Second, at each stage of the E.S.E.A. amendment process, the private-school interest groups fought for and gained greater concessions in the "delivery of service" to their students. Ultimately, sending public school teachers to private schools became the accepted mechanism.

It is important to remember, however, that the original legislation never mentioned using public-school teachers in private- school classrooms. This practice simply evolved over the years. During the House of Representatives hearings in 1965, the delivery of services became a focal point of discussion. During those hearings, the following exchange took place between Representative Charles Goodell of New York and the superintendent of Chicago Catholic schools, Msgr. William McManus.

Monsignor McManus; I think that under the Constitution of the United States, it is legal for a public-school teacher under public control and supervision to render a service within a privately owned structure . . . .

Mr. Goodell; What I am trying to do is to think ahead as to where the proper bounds are .. . . How far do we go? . . . We have had some differences of opinion from witnesses here as to just how far we can go with this teaching by public- school teachers in private schools, including some who said [it] would be a lot safer constitutionally if you did not have them teach in the private schools at all.

Monsignor McManus: I would concede that would be safer, too, to be sure.

That is, both sides realized that putting public-school teachers in private schools could cause problems. In fact, Monsignor McManus emphasized at the time, "We are not making a plea ... for teachers to come into parochial schools .... We are making a plea that the children be served, with the decision as to whether the children go to the public schools or the teachers come to the parochial school left to the judgment of local officials . . . . "

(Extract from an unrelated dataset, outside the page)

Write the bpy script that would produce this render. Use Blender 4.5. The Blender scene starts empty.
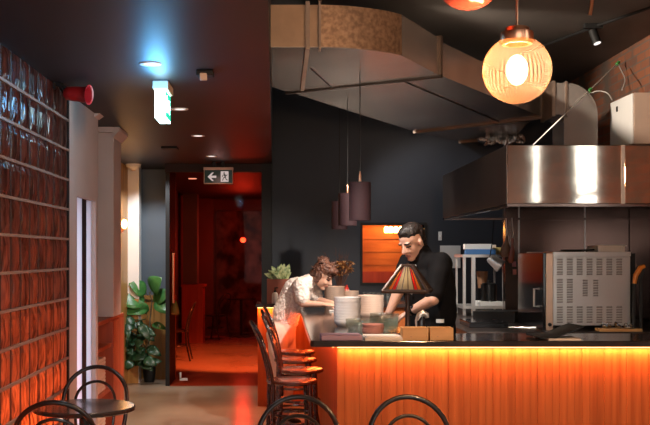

The E.S.E.A. simply states that the public agency shall make "provisions for including special educational services and arrangements (such as dual enrollment, educational radio and television, and mobile educational services and equipment.)" (Emphasis added.)

These methods have been tried, too. In a "dual-enrollment" system, a private-school student takes a Chapter 1 class in the local public school. Private schools have usually been opposed to this method. If the class is held during the day, it is argued, then the student's schedule is disrupted. If the class is held after school hours or on the weekend, attendance is usually low. Still, this approach has supporters. Two years ago, Mr. Keppel said it was puzzling why dual enrollment had not been used more.

Mobile units have been used in many states to deliver Chapter 1 services. This method can be expensive, especially if the school district is large and the educationally disadvantaged students are few and far apart.

Another method mentioned in the original law--and not often used--is television. But new technologies, such as videocassette recorders, could prove useful. It would be fairly easy for a school district or an educational publisher to produce tapes for Chapter 1 classes, and such tapes could be used in a wide range of settings.

No one solution will work best for any district, of course. That is why the E.S.E.A.'S framers suggested a variety of permissible methods for serving private-school students.

So what should policymakers now do? The Congress need do nothing: the law is valid. The Education Department should simply eliminate guidelines that allow on-site private-school services. Of course, federal officials will be tempted to try to solve the implementation problems facing school districts, but that would be unnecessary, meddlesome, and counter to President Reagan's push for local control.

The burden appropriately falls on state and local officials. State policymakers must check and revise state laws so that they conform to the recent Court rulings. Locally, public- and private-school administrators must familiarize themselves with the options the E.S.E.A. provides, plan together for the benefit of the children, and compromise on implementation methods--whether dual enrollment, mobile units, television, or other media. Such cooperation, after all, was the intended spirit of the E.S.E.A.